On the Nature of Corporations

Lynn A Stout


Legal experts traditionally distinguish corporations from unincorporated business forms by focusing on such corporate characteristics as limited shareholder liability, centralised management, perpetual life, and freely transferred shares. While this approach has value, this essay argues that the nature of the corporation can be better understood by focusing on a fifth, often-overlooked, characteristic of corporations: their capacity to “lock in” equity investors’ initial capital contributions by making it far more difficult for those investors to subsequently withdraw assets from the firm. Like a tar pit, a corporation is much easier for equity investors to get into, than to get out of.

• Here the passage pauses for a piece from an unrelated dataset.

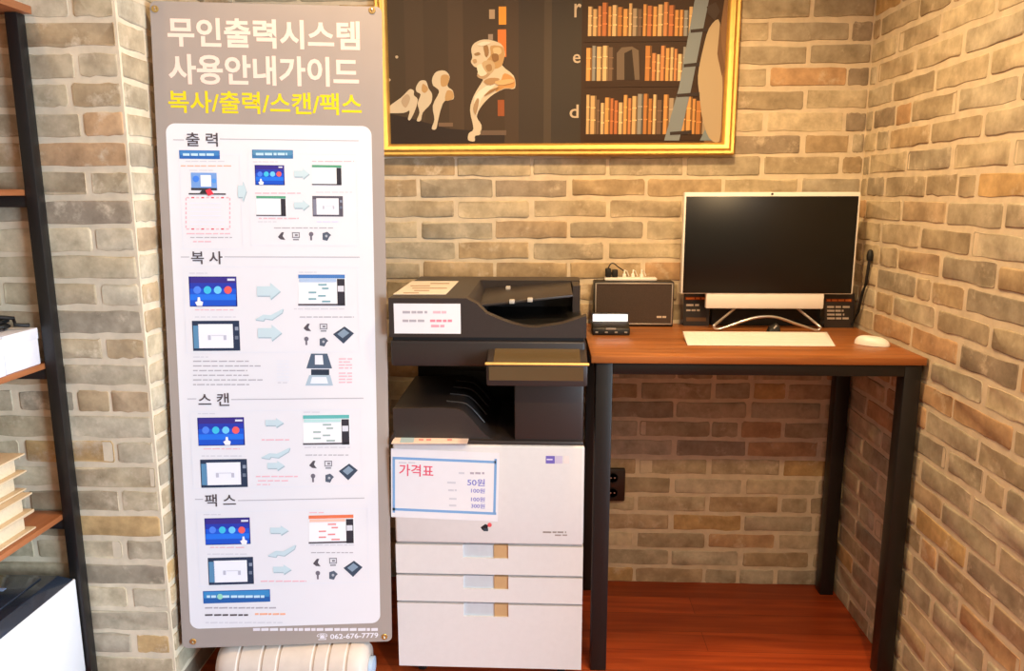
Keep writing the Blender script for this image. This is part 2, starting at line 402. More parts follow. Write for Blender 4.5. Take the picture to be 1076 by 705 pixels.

An emerging school of theorists has begun to explore the implications of this idea for corporate law and practice. The idea is still novel enough to lack a uniformly- accepted label—in addition to the phrase “capital lock-in,” scholars have described this aspect of incorporation as “affirmative asset partitioning,” “the absence of a repurchase condition,” and “asset separation from shareholders.” Whatever label one chooses, the idea shows great promise for illuminating a variety of thorny problems that have long troubled corporate scholars and practitioners.

In illustration, this essay considers how the idea of capital lock-in sheds light on three corporate mysteries in the United States: the sui generis nature of corporate directors’ fiduciary duties; the rise of the large modern service partnership; and lawmakers’ enthusiasm for meddling with corporate governance rules.